L'auteur pose évidemment les bonnes questions, comme on dit en Journalie. Que doit-on faire d'une information pareille ? La rejeter comme pure élucubration, simple émanation d'un préjugé putride ? Difficile, dans la mesure où la gendarmerie est très scrupuleuse dans la tenue de ses “livres de comptes”… L'inverser mécaniquement, faute de pouvoir la nier tout à fait, comme nous y inviteront avec force et froncement de sourcils les penseurs du vivre-ensemble ? L'inverser, soit affirmer que les “Manouches”, pour reprendre l'appellation eliézérienne, ne sont contraints au vol qu'en raison du racisme ancré et congénital des Français de souche, qui les empêche absolument de trouver du travail, travail auquel ils aspirent tout naturellement, comme tout le monde. Oui, bien sûr, il y a toujours cette échappatoire-là. Mais, outre le fait qu'elle a déjà beaucoup servi, et pour les populations allogènes les plus diverses, elle pourrait finir par exposer ses tenants à la mauvaise humeur des autochtones, qui leur feront remarquer que le chômage frappe aussi largement dans leurs rangs, mais qu'ils ne se sentent pas tenus pour autant de s'affilier à un gang de cambrioleurs ou à une confrérie de voleurs de voitures.
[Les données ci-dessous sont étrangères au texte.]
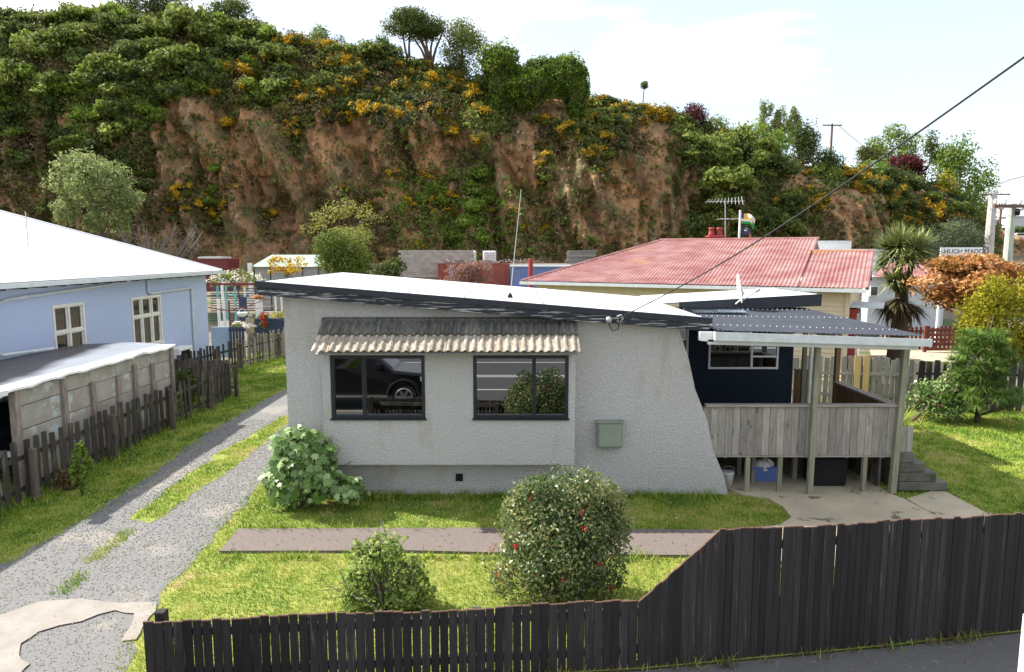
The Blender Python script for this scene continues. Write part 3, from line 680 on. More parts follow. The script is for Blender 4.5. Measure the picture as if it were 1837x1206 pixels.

Il semble donc que le plus simple est encore, lorsque l'information s'invite dans le débat (je suis un locuteur journalophone hors pair), de ne pas l'entendre, de faire comme si rien n'avait été dit ; ou, à tout le moins, de ne surtout pas la répéter en public – conseil que je m'empresse, on le voit, de ne pas suivre après l'avoir donné. 

Mais c'est que j'ai bien hâte de voir par quels raisonnements byzantins les léons de la blogosphère (j'ai décidé de faire de Léon un nom commun, afin de désigner une race spécifique (aïe !), comme on parle déjà d'un fameux don juan ou d'un vieil harpagon) vont pouvoir innocenter totalement l'accusé et nous expédier, Camus, la gendarmerie nationale et moi, dans les enfers de la nauséabonderie.